<安保法制>民主党・福山哲郎議員に聞く 戦争に巻き込まれる法案なのか?
自衛隊員のリスクはどうなる?
福山:リスクの議論は本当に大切です。集団的自衛権の行使の話とは別に、いわゆる後方支援の問題があります。イラク特措法や、テロ特措法のときに日本が人道支援等をやったときの枠組みが後方支援です。 今まではこうでした。D国とC国が武力行使をやったり紛争が起きているときに、武力行使に係る後方支援として、物資の提供をする。活動場所は、「非戦闘地域」で、一定の期間そこでは戦闘が行われないだろうということを想定できる場所を決めて、そこの実施区域の中で後方支援をやる、という枠だった。それでも、イラク特措法のときには、迫撃砲が宿営地に打ち込まれたりということが、現実に起こりましたが……。今回の法案では、非戦闘地域の規定はなく、「現に戦闘行為を行ってる現場ではない場所」となった。つまり、より戦闘が行われている地域に近い状況で後方支援ができる枠組みができたわけです。 当然、リスクは高まります。しかし政権は、「何か起こったらすぐに撤収をする、中止をするので、リスクは同じ、変わらない」と説明する。本当に自衛隊員の方のリスクは高まってないのか。前線で実際に戦っている方々からすれば、戦闘現場により近いところで、武力行使に係る後方支援、物資の提供等をするのです。
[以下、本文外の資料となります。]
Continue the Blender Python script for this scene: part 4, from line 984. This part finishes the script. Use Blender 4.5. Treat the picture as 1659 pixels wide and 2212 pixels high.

軍事活動である兵站(へいたん)を担う後方支援部隊が、危険が近づくからといって、撤収することが本当に可能なのか。 また、今回のPKO法の改正案で治安維持任務が増えている。基本的に、治安維持活動では、たとえ紛争後の停戦であっても、PKOの部隊は死者が多い。それでもリスクは高まってないのか。 この国の安全や安心を守るために、政権が自衛隊員に対し、新しい職務をお願いをするときには、「国のために必要だが、リスクや危険は高まる。でも、国のためになんとかしっかりとやってくれ」と、お願いをするのが政治としての責任でしょう。リスクは高まらないと言いつつ、現実には、危険な状況を想定をしているとしたら、私は政治の怠慢ではないかと思います。正面から国民の皆さんに説明すべきだ。